27. Besides Miranda, Are There Other Restrictions Placed on the Police When They Seek Information from an Arrested Person?

  Yes. Confessions that are deemed to be involuntary are not allowed as evidence. Under this rule, the police are not allowed to use brutality, physical threats or other means of intimidation to coerce suspects into confessing. If the police obtain information by any of these illegal means, the information is not admissible, even if a Miranda warning is provided prior to the making of the coerced confession. In addition, under the "fruit of the poisonous tree" rule, any evidence that the police obtain as the result of the coerced confession would be equally inadmissible.

  Case Example 1: Clark Kent is arrested for indecent exposure. After he is booked, the police read the Miranda rights to Clark. The police then proceed to question Clark over a 36-hour period, keeping him in solitary confinement when they are not questioning him and withholding almost all food and water. Clark finally agrees to talk to the police and confesses to the crime.

  Question: Are Clark's statements admissible in evidence?

  Answer: No. Clark did not freely and voluntarily waive his Miranda rights, because the interrogation methods were highly coercive.

  Case Example 2: Moe Money is charged with obtaining money by fraudulent means. Following the Miranda warning, Moe voluntarily agrees to talk to the police and denies any fraudulent conduct. The police then tell Moe that they will arrest his wife and bring her to the station for questioning. Moe tells the police that his wife is pregnant but very ill, and has been instructed by her doctor to remain in bed as much as possible to protect her health and that of the baby. The police tell Moe that's his problem, they're going to arrest his wife unless he confesses and "the health of your wife and your kid is up to you."

  Question: If Moe then confesses, is the confession admissible in evidence?

  Answer: No. Moe's confession was involuntary. This is especially true if the police lacked probable cause to arrest Moe's wife and threatened to arrest her only to coerce Moe into talking. (See Rogers v. Richmond, U.S. Sup. Ct. 1961.)

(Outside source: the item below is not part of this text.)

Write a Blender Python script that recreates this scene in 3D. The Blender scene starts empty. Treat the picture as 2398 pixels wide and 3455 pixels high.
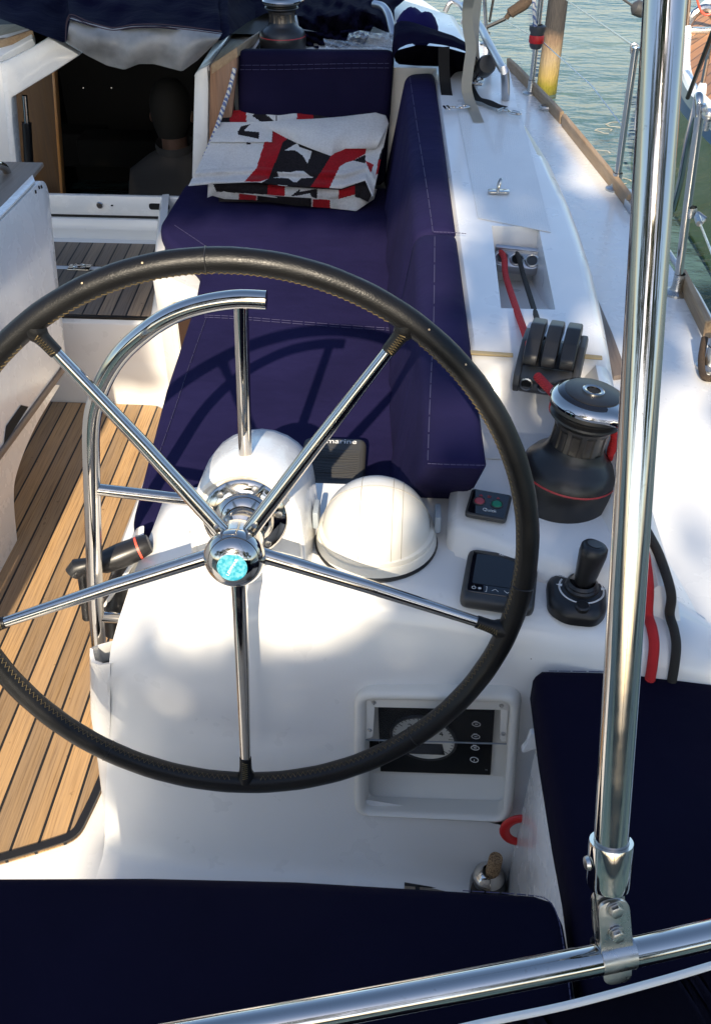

  Cops Usually Win "Swearing Contests"

  Defendants' claims that they were coerced into talking often turn into swearing contests, with the police contending that everything was honest and above board. Defendants who are physically coerced by police into talking can support their claims with photos of marks and bruises. But actual police brutality is unusual, and defendants cannot usually offer independent evidence to support their claims of psychological coercion. Judges, believing that defendants have a greater motivation to lie than police officers, usually side with the police and conclude that no coercion took place.